§ EXERCISE AIM
Leave the pictures out, and retype all of the material exactly as written.

§ DATASET EXCERPT
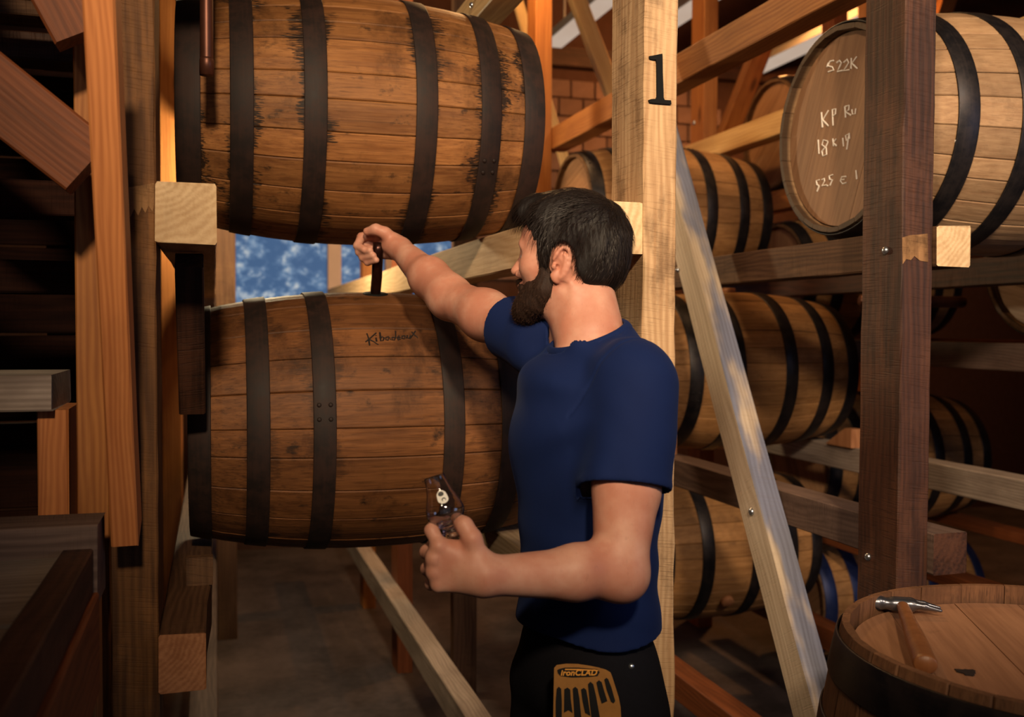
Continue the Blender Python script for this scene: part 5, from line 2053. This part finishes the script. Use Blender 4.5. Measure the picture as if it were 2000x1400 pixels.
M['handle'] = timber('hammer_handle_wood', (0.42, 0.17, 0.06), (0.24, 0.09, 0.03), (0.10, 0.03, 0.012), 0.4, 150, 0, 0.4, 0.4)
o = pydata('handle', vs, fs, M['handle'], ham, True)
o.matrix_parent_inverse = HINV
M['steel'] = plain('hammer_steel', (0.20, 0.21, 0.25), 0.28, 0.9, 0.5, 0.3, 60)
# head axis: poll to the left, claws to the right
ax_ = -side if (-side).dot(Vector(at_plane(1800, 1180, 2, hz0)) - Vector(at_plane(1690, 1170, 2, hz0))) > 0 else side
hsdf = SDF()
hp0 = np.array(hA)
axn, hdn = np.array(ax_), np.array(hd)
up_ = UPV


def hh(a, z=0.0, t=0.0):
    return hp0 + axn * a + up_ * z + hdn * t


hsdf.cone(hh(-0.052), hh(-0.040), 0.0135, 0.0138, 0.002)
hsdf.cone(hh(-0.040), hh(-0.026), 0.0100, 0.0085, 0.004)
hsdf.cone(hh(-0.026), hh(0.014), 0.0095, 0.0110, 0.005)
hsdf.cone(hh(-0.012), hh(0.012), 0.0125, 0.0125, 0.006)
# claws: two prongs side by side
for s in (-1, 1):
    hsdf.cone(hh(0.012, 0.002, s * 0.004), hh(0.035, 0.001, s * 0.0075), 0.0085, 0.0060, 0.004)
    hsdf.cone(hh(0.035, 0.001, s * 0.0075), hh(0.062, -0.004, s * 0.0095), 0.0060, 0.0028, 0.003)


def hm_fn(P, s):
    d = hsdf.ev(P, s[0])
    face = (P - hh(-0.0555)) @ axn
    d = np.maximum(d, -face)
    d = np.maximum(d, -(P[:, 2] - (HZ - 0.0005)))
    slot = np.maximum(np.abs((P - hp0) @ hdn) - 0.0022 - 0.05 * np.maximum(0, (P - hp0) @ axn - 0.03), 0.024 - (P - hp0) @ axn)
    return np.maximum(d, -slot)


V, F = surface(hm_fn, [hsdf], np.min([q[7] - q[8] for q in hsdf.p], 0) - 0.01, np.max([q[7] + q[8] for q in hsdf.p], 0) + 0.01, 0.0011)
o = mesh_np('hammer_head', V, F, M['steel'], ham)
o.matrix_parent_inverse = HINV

§ SOLUTION FOR THIS EXERCISE
Continue the Blender Python script for this scene: part 5, from line 2053. This part finishes the script. Use Blender 4.5. Measure the picture as if it were 2000x1400 pixels.
M['handle'] = timber('hammer_handle_wood', (0.42, 0.17, 0.06), (0.24, 0.09, 0.03), (0.10, 0.03, 0.012), 0.4, 150, 0, 0.4, 0.4)
o = pydata('handle', vs, fs, M['handle'], ham, True)
o.matrix_parent_inverse = HINV
M['steel'] = plain('hammer_steel', (0.20, 0.21, 0.25), 0.28, 0.9, 0.5, 0.3, 60)
# head axis: poll to the left, claws to the right
ax_ = -side if (-side).dot(Vector(at_plane(1800, 1180, 2, hz0)) - Vector(at_plane(1690, 1170, 2, hz0))) > 0 else side
hsdf = SDF()
hp0 = np.array(hA)
axn, hdn = np.array(ax_), np.array(hd)
up_ = UPV


def hh(a, z=0.0, t=0.0):
    return hp0 + axn * a + up_ * z + hdn * t


hsdf.cone(hh(-0.052), hh(-0.040), 0.0135, 0.0138, 0.002)
hsdf.cone(hh(-0.040), hh(-0.026), 0.0100, 0.0085, 0.004)
hsdf.cone(hh(-0.026), hh(0.014), 0.0095, 0.0110, 0.005)
hsdf.cone(hh(-0.012), hh(0.012), 0.0125, 0.0125, 0.006)
# claws: two prongs side by side
for s in (-1, 1):
    hsdf.cone(hh(0.012, 0.002, s * 0.004), hh(0.035, 0.001, s * 0.0075), 0.0085, 0.0060, 0.004)
    hsdf.cone(hh(0.035, 0.001, s * 0.0075), hh(0.062, -0.004, s * 0.0095), 0.0060, 0.0028, 0.003)


def hm_fn(P, s):
    d = hsdf.ev(P, s[0])
    face = (P - hh(-0.0555)) @ axn
    d = np.maximum(d, -face)
    d = np.maximum(d, -(P[:, 2] - (HZ - 0.0005)))
    slot = np.maximum(np.abs((P - hp0) @ hdn) - 0.0022 - 0.05 * np.maximum(0, (P - hp0) @ axn - 0.03), 0.024 - (P - hp0) @ axn)
    return np.maximum(d, -slot)


V, F = surface(hm_fn, [hsdf], np.min([q[7] - q[8] for q in hsdf.p], 0) - 0.01, np.max([q[7] + q[8] for q in hsdf.p], 0) + 0.01, 0.0011)
o = mesh_np('hammer_head', V, F, M['steel'], ham)
o.matrix_parent_inverse = HINV